According to Salmon, Sherlock Holmes is a fictional character, a kind of abstract entity, created by author Arthur Conan Doyle, and the fiction is a story, or a collection of stories, which are about that very character but are literally false.

Holmes really exists, but is only depicted as a detective in the fiction.

In the fiction, Holmes is a detective; in reality, Holmes is merely a fictional detective.

Salmon extends this view to what he calls mythical objects, like the hypothetical planet, Vulcan.

Vulcan really exists, but it is not a real planet.

It is an abstract entity that is only depicted as a planet in the myth.

Salmon's account of fiction and myth thus has direct application to the philosophy of religion.

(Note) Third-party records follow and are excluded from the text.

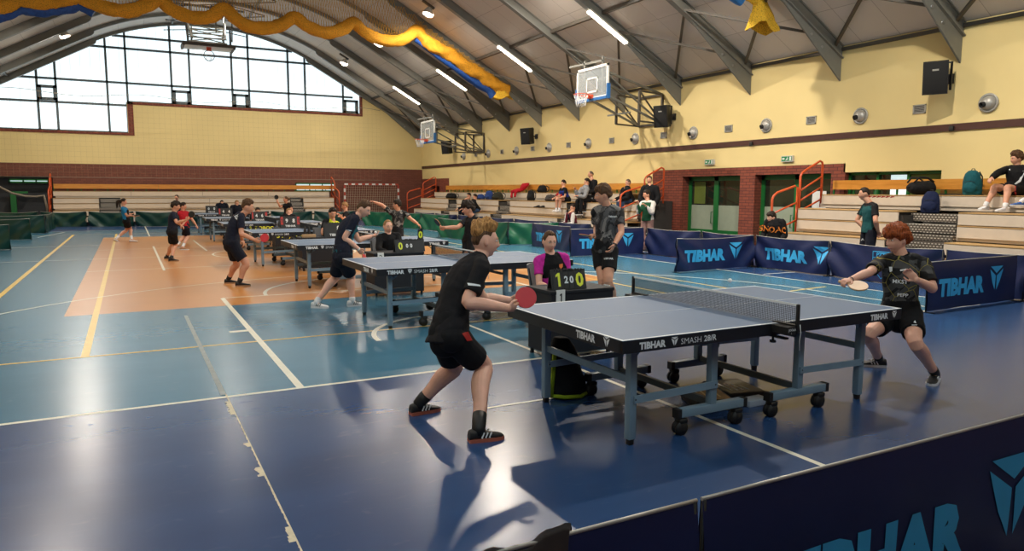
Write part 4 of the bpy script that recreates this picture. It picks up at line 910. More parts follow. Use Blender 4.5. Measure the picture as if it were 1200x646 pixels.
# ================================================================== BARRIERS
def clothmat(name, c, rough=.38):
    m = mat(name, c, rough, var=.10, scale=3, bump=.0, spec=.5); return m
M_cn = clothmat('navy_barrier_cloth', S(25, 36, 78), .42); M_cg = clothmat('green_barrier_cloth', S(14, 96, 66), .4); M_cgd = clothmat('dark_green_barrier_cloth', S(12, 58, 50), .40); M_cyan = mat('cyan_print', S(60, 172, 228), .5, var=.03)
def barrier(label, p0, p1, mtl, text=True, sag=0.0, seed=0, shield=False, amp=.012, both=False, H=.71):
    """cloth-covered court surround; p0 -> p1 runs left to right as seen from its printed side"""
    a = Vector((p0[0], p0[1], 0)); b = Vector((p1[0], p1[1], 0)); L = (b-a).length; ex = (b-a)/L; ez = Vector((0, 0, 1)); n = ex.cross(ez)   # n: towards the viewer side
    rnd = random.Random(seed); ph = [rnd.uniform(0, 6) for _ in range(6)]; fq = rnd.uniform(4, 7)
    def off(u, v):       # u, v in metres
        e = min(u, L-u)/L
        w = (1-v/H)
        dd = amp*(math.sin(u*fq+ph[0]+v*3)*(.3+.7*w)+.6*math.sin(u*fq*2.3+ph[1]-v*5)*w+.5*math.sin((u+v)*5+ph[2]))
        c = sag*.25*math.exp(-((u-.12)/.1)**2)+sag*.25*math.exp(-((L-u-.12)/.1)**2)
        fold = .0
        if sag:
            for s in (u, L-u): fold += sag*.22*math.sin((v-.25*H)*10+s*9)*math.exp(-s*2.2)
        return dd+fold
    def topz(u): return H-sag*.12*math.sin(PI*u/L)
    root = thing('court_barrier', label, 'court barrier', (a+b)/2, 0, group='cloth-covered court barriers')
    m = MB(); nx = max(8, int(L/.055)); nz = 12
    for s, o in ((1, .012), (-1, .012)):
        vs = []; fs = []
        for i in range(nx+1):
            u = L*i/nx
            for j in range(nz+1):
                v = topz(u)*j/nz*(1-.03)+.03*topz(u); q = min(1, (nz-j)/2.5)
                vs.append(a+ex*u+ez*v+n*(s*(o*q+.004)+off(u, v)*q*(1 if s > 0 else .8)))
        for i in range(nx):
            for j in range(nz):
                f = [i*(nz+1)+j, (i+1)*(nz+1)+j, (i+1)*(nz+1)+j+1, i*(nz+1)+j+1]; fs.append(f if s > 0 else f[::-1])
        m.add(vs, fs, 0, True)
    m.build('cloth', mtl, root)
    m = MB(); m.tube([a+ez*(H+.002)+ex*(L*i/8)-ez*(sag*.12*math.sin(PI*i/8)) for i in range(9)], .007, 6); m.build('top_rod', M_alu, root)
    for u in (.01, L-.01):
        m = MB(); c = a+ex*u; m.tube([c, c+ez*H], .009, 6); m.bar(c-n*.12+ez*.008, c+n*.12+ez*.008, .02, .012); m.build('post', M_rub, root)
    def put(vs, fs, mi=0): pass
    if text or shield:
        m = MB()
        mm = MB()
        if text:
            letters(mm, 'TIBHAR', (0, 0, 0), (1, 0, 0), (0, 1, 0), .24, .06, 1.05, off=0); wt = max(p.x for p in mm.v)
            s = 1.16/wt; mm.v = [Vector((.26+p.x*s, .22+p.y, 0)) for p in mm.v]
            emblem(mm, (1.56, .21, 0), (1, 0, 0), (0, 1, 0), .37, off=0)
            # letters subdivided so that they follow the cloth
        if shield:
            P = [(.0, .0), (.0, -.3), (.2, -.5), (.4, -.3), (.4, 0)]; cx0 = L*.42
            for (x0, y0), (x1, y1) in zip(P, P[1:]+P[:1]): mm.bar((cx0+x0, .58+y0, 0), (cx0+x1, .58+y1, 0), .014, .0005, up=(0, 0, 1))
            mm.bar((cx0, .47, 0), (cx0+.4, .47, 0), .014, .0005, up=(0, 0, 1)); letters(mm, 'PZTS', (cx0+.2, .49, 0), (1, 0, 0), (0, 1, 0), .07, .03, 1.1, centre=True, off=0)
            mm.ell((cx0+.2, .32, 0), (.1, .1, .0005), 0, 12, 4)
        bm = bmesh.new()
        vv = [bm.verts.new(p) for p in mm.v]; bm.verts.ensure_lookup_table()
        for f in mm.f:
            try: bm.faces.new([vv[i] for i in f])
            except ValueError: pass
        bmesh.ops.triangulate(bm, faces=bm.faces[:]); bmesh.ops.subdivide_edges(bm, edges=[e for e in bm.edges if e.calc_length() > .07], cuts=2, use_grid_fill=False); bmesh.ops.triangulate(bm, faces=bm.faces[:])
        for v in bm.verts:
            u, z = v.co.x, v.co.y; q = min(1, max(0, (topz(u)-z)/topz(u)*12/2.5)); v.co = a+ex*u+ez*z+n*(.012*q+.004+off(u, z)*q+.0035)
        m.addbm(bm); m.build('print', M_cyan, root)
    return root
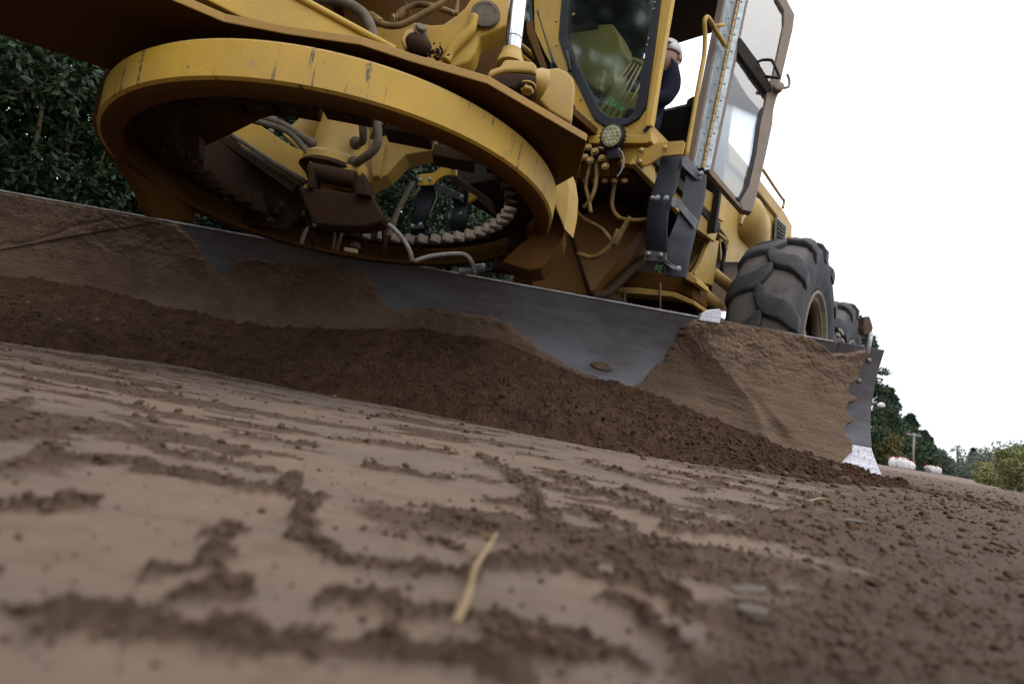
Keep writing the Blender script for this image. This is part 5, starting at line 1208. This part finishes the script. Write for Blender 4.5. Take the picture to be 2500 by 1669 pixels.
# utility pole
def leanpt(b_,h): return b_+np.array([-.145*h,0,h])
b_=farbase(2229,38); e=empty('utility_pole',tuple(b_),'weathered wooden utility pole standing in front of the dark conifers','pole')
hp_=px_h(2231,1056,38); 
P0,P1=b_,onY(2231.5,1056,38); tube('post',[P0,P1],.085,M['pole'],e,10,curve=False,rad=lambda t:1-.25*t); box('crossarm',P1-np.array([0,0,.15]),.55,.05,.06,M['pole'],e,((1,.1,0),(0,1,0),(0,0,1)),.01)
for k in (-.4,.4): cyl('insulator',P1+np.array([k,0.04*k,-.09]),P1+np.array([k,.04*k,.06]),.04,M['boltm'],e,10)
# street lamp whose arm reaches past the blade edge
b_=farbase(2085,20); e=empty('street_lamp',tuple(b_),'street lamp with a long pale arm reaching out of the conifers beside the blade','street lamp')
q0=onY(2080,975,20); q1=onY(2140,982,20); q2=onY(2151,985,20); tube('post',[b_,np.array([q0[0],20,q0[2]])],.07,M['pole'],e,10,curve=False); tube('arm',[q0,(q0+q1)/2+np.array([0,0,.05]),q1],.025,M['zinc'],e,8)
lathe('lamp_head',q2+np.array([0,0,.05]),(0.1,0,-1),[(0,.03),(.04,.11),(.14,.13),(.19,.07)],M['bagw'],e,16)
# bulk bags
def bag(cx_,cy_,Y,w_,h_,label,seed):
    b0=onY(cx_,cy_,Y); b0[2]=-.01
    e=empty('bulk_bag',tuple(b0),label,'bulk bag','white bulk bags in two heaps along the road'); rs=np.random.default_rng(seed)
    n=20;R=9;V=[];Fs=[]
    for i in range(R+1):
        f=i/R; 
        for k in range(n):
            t=2*math.pi*k/n; sq=1/max(abs(math.cos(t)),abs(math.sin(t)))**.7; r=w_*.5*sq*(.8+.25*math.sin(f*math.pi))*(1 if f<.85 else .75-(f-.85)*2)*(1+.06*math.sin(5*t+f*6+seed)+rs.normal()*.02)
            V.append(b0+np.array([r*math.cos(t),r*math.sin(t),f*h_+.04*math.sin(3*t+seed)*(f>.8)]))
    for i in range(R):
        for k in range(n): Fs.append((i*n+k,i*n+(k+1)%n,(i+1)*n+(k+1)%n,(i+1)*n+k))
    Fs.append(tuple(range(R*n,R*n+n))); Fs.append(tuple(range(n))[::-1])
    mk('sack',V,Fs,M['bagw'],e,smooth=True)
    for k in range(4):
        t=math.pi/4+k*math.pi/2; c=b0+np.array([math.cos(t)*w_*.5,math.sin(t)*w_*.5,h_*.86]); tube('lifting_strap',[c-np.array([0,0,.35*h_]),c+np.array([0,0,.05]),c*.6+(b0+np.array([0,0,h_*1.2]))*.4,c+np.array([-math.sin(t),math.cos(t),0])*w_*.25],.035*w_,M['bagr'],e,6)
    return e
bag(2186,1136,36,.66,.66,'white sack with red straps at the left of the nearer heap',1)
bag(2203,1138,35.6,.66,.72,'tallest white sack with red straps in the middle of the nearer heap',2)
bag(2218,1142,36.6,.62,.58,'white sack with red straps at the right end of the nearer heap beside the pole',3)
bag(2272,1150,60,1.0,.8,'left white sack of the farther heap beyond the pole',4)
bag(2283,1152,60,1.0,.8,'right white sack of the farther heap beyond the pole',5)
# bushes at right
for i,(px,Y,h,sp_,lb) in enumerate(((2455,14,.62,.62,'yellow green leafy bush at the right edge beside the road'),(2490,11,.66,.5,'taller pale bush cut by the right edge of the picture'),(2430,17,.45,.55,'low olive bush left of the yellow green one'))):
    b_=farbase(px,Y); tree('roadside_bush',tuple(b_),h*1.35,sp_,7000,.055,M['bush'],lb,'bush',130+i,.0,3,.015,'bushes at the right edge',clumps=70,crad=.26,shape='round')
b_=farbase(2470,14)
for i,(x,y,x2,y2) in enumerate(((2470,1120,2440,1080),(2478,1110,2479,1078),(2455,1110,2462,1092))):
    pass
b_=farbase(2452,60); tree('distant_tree',tuple(b_),3.2,4.5,6000,.28,M['farleaf'],'grey green trees far behind the bushes at the right edge','tree',140,0,1,.1,None,clumps=60,crad=.3)
b_=farbase(2520,45); tree('distant_tree',tuple(b_),3.4,4.5,6000,.24,M['farleaf'],'grey green tree beyond the right edge of the picture','tree',141,0,1,.1,None,clumps=60,crad=.3)

# trees along the road ahead of the machine, behind the photographer
for i,(u_,v_,h_,lb) in enumerate(((-4.6,-3.9,10.5,'tall tree behind the photographer nearest the front of the grader'),(-8.6,-3.6,11,'second tall tree behind the photographer'),(-15,-4.8,11,'third tall tree behind the photographer along the road'),(-20,-3.8,10,'fourth tall tree behind the photographer where the road runs on'),(-21,3.5,8.5,'tree across the road far behind the photographer'),(-27,-1,9.5,'farthest tree behind the photographer closing the road'))):
    p=W(u_,v_,0); tree('roadside_tree',(p[0],p[1],0),h_,2.6,9000,.30,M['needle'],lb,'tree',160+i,.03,1,.2,'trees behind the photographer',clumps=110,shape='cone' if i%2 else 'round',crad=.18 if i%2 else .3)

# bare tree on the open side, which the door glass reflects
_p=DP([(1800,300)])[0]; _d=(_p-CAM)/np.linalg.norm(_p-CAM); _r=_d-2*(_d@dn)*dn; bt=_p+_r*(9/np.linalg.norm(_r[:2])); top_z=bt[2]; bt[2]=0
e=empty('bare_tree',tuple(bt),'leafless tree on the open side of the road beside the photographer','tree'); rs=np.random.default_rng(77)
def limb(p,d,l,r,k):
    q=p+d*l*.5+rs.normal(size=3)*l*.06; e2=p+d*l
    tube('limb' if k else 'trunk',[p,q,e2],r,M['bark'],e,6,4,rad=lambda t:1-.4*t)
    if k<4:
        for _ in range(3 if k else 5):
            nd=d+rs.normal(size=3)*.55+np.array([0,0,.12]); nd/=np.linalg.norm(nd); limb(p+(e2-p)*rs.uniform(.55,1),nd,l*rs.uniform(.55,.8),r*.55,k+1)
limb(bt,np.array([0,0,1.]),2.6,.13,0)

# sapling at far left with a visible forked trunk
p0=onY(75,470,4.1); q=np.array([p0[0],4.1,0.]); e=empty('sapling',tuple(q),'thin forked pale trunk standing among the evergreens at far left','tree')
tube('trunk',[q,p0,onY(80,380,4.1),onY(95,310,4.1),onY(110,210,4.1),onY(118,120,4.1),onY(122,40,4.1)],.022,M['bark2'],e,8,6,rad=lambda t:1-.5*t)
tube('fork',[onY(110,240,4.1),onY(130,205,4.12),onY(138,175,4.12),onY(155,140,4.15),onY(180,90,4.2)],.012,M['bark2'],e,8,6,rad=lambda t:1-.4*t)
for i_,P_ in enumerate((((150,430),(175,330),(200,240)),((215,500),(240,420),(262,350)),((10,330),(30,250),(60,180)),((60,520),(150,440),(165,300)))):
    tube('twig',[onY(x,y,4.3) for x,y in P_],.006,M['bark2'],e,6,5)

Salmon has also applied his account of mythical objects to Peter Geach's famous problem of uncovering the logical form of the particular sentence, "Hob thinks a witch has blighted Bob's mare, and Nob wonders whether she (the same witch) killed Cob's sow".

Salmon's account shows how the problematic sentence can be true even though there are no witches, and even if Hob and Nob do not know about each other, and there is no one whom they think is a witch.

Salmon thinks, again contrary to Kant, that it is perfectly legitimate to invoke existence in a term's definition.

Thus "God" might be legitimately defined as the conceivable individual that is divine and also exists.

According to Salmon, the ontological argument for God's existence fallaciously assumes that "The F is F" is a truth of logic, or an analytic truth.